Na coluna Religião, publicada em A TARDE, o padre Pereira de Sousa, questionou a realização das festas para além dos ofícios católicos classificando-as como resultado da lacuna de estudos bíblicos por considerá-las “quase pagãs”.   

“Não sei a que atribuir as festas (quase pagãs, desculpem os leitores) que se programam por ocasião do aniversário do nascimento de João. Não sei. Talvez a decadência dos estudos bíblicos do passado nos explique esta situação”. (A TARDE, 23/6/1990, p6, Caderno 2). 

O paganismo, entendido como as celebrações do campo, realmente está profundamente emaranhado aos festejos de São João no Brasil. No lugar do homem de comportamento áspero e hábitos penitenciais, o santo passou até por uma mudança etária: São João é frequentemente celebrado como um menino com iconografia em que segura um cordeiro. 

Câmara Cascudo, em seu livro Dicionário do Folclore Brasileiro, produziu um longo verbete sobre São João. Nele, aponta a conexão da sua festa com a passagem de estação, que é o solstício de verão nos países europeus, quando se celebrava a proximidade das colheitas com a adoção de ritos para afastar os demônios, danças ao redor do fogo e sortilégios para espantar a esterilidade e adivinhar o futuro. 

“Pregador de alta moral, áspero, intolerante, ascético, São João é festejado com as alegrias transbordantes de um deus amável e dionisíaco, com farta alimentação, músicas, danças, bebidas e uma marcada tendência sexual nas comemorações populares, adivinhações para casamento, banhos coletivos pela madrugada, prognósticos de futuro, anúncio da morte no curso do ano próximo”. (Dicionário do Folclore Brasileiro, Luís da Câmara Cascudo, p.104). 

Embora dentre os santos festejados no mês de junho Santo Antônio é que tenha a fama de casamenteiro, na festa de São João são feitas diversas simpatias para se saber desde as iniciais do nome da futura companhia até o tempo que falta para firmar o compromisso, especialmente de casamento.
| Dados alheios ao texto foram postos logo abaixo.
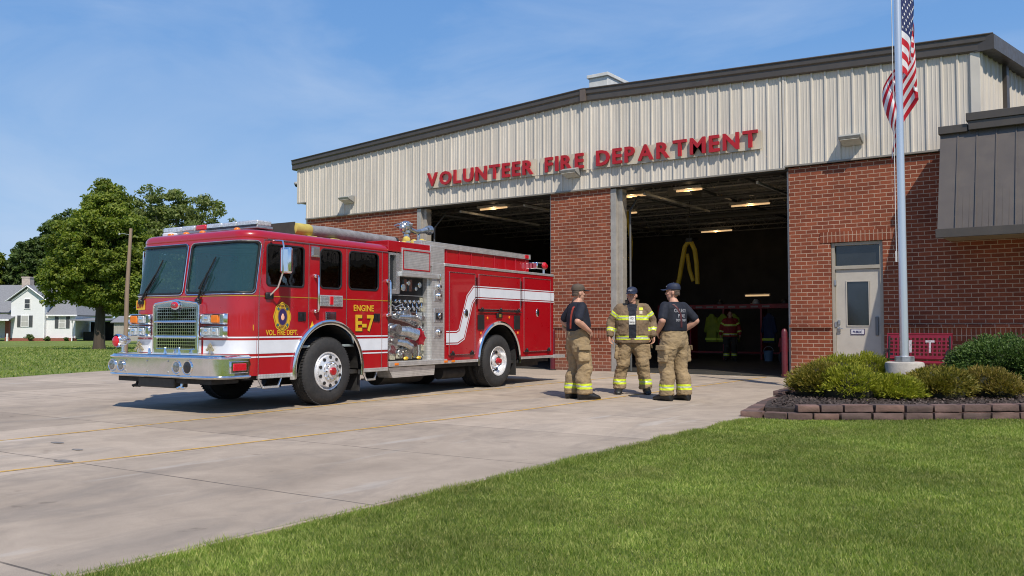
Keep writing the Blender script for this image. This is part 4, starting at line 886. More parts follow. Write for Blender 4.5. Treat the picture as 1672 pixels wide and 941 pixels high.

Várias destas práticas foram relacionadas por Câmara Cascudo. 

“Na noite de S. João duas agulhas metidas numa bacia d’água indicam casamento, se as agulhas se ajuntarem. Em noite de S. João, escrevem-se em papelitos os nomes de várias pessoas, enrolam-se os papelitos, e se põem numa vasilha com água; o papel que amanhecer desenrolado indicará o nome da noiva ou do noivo”. (Dicionário do Folclore Brasileiro, Luís da Câmara Cascudo, p.105). 

Câmara Cascudo destaca ainda que há também a crença de que São João dorme durante todo o dia da sua festa. Se ele acordar e ver o clarão das fogueiras acesas vai querer descer do céu para festejar e o mundo, então, acabará em fogo. No Brasil, a festa católica encontrou-se também com as religiões afro-brasileiras no culto a Xangô, que tem o fogo como seu elemento. Por isso alguns terreiros fazem celebrações para esse orixá acendendo fogueiras, embora Xangô seja mais frequentemente associado a São Jerônimo. São João, portanto, ganhou no encontro entre culturas a alegria que lhe faltou nas biografias evangélicas. 

Serviço 

O novenário a São João, iniciado no último dia 14, prossegue até o dia 22, sempre às 19 horas na Igreja de São João Batista, localizada na Avenida Vasco da Gama. 

Como este ano haverá a Solenidade do Sagrado Coração de Jesus em 24 de junho, a Festa de São João Batista será no dia 23 com a seguinte programação: 7h -Oração das Laudes; 10h- Missa dos devotos, presidida pelo bispo auxiliar da Arquidiocese de Salvador, dom Marco Eugênio Galrão; 15h- Recitação do Terço da Misericórdia; 16h- Missa pelos enfermos.  

A missa solene da festa será às 19 horas, presidida pelo arcebispo de Salvador e primaz do Brasil, cardeal Dom Sérgio da Rocha.

Para saber mais: Dicionário do Folclore Brasileiro (Luís da Câmara Cascudo, Editora Itatiaia Limitada, 1984); Um santo para cada dia (Luigi Giovannini e Mario Sgarbossa, Paulus, 1983).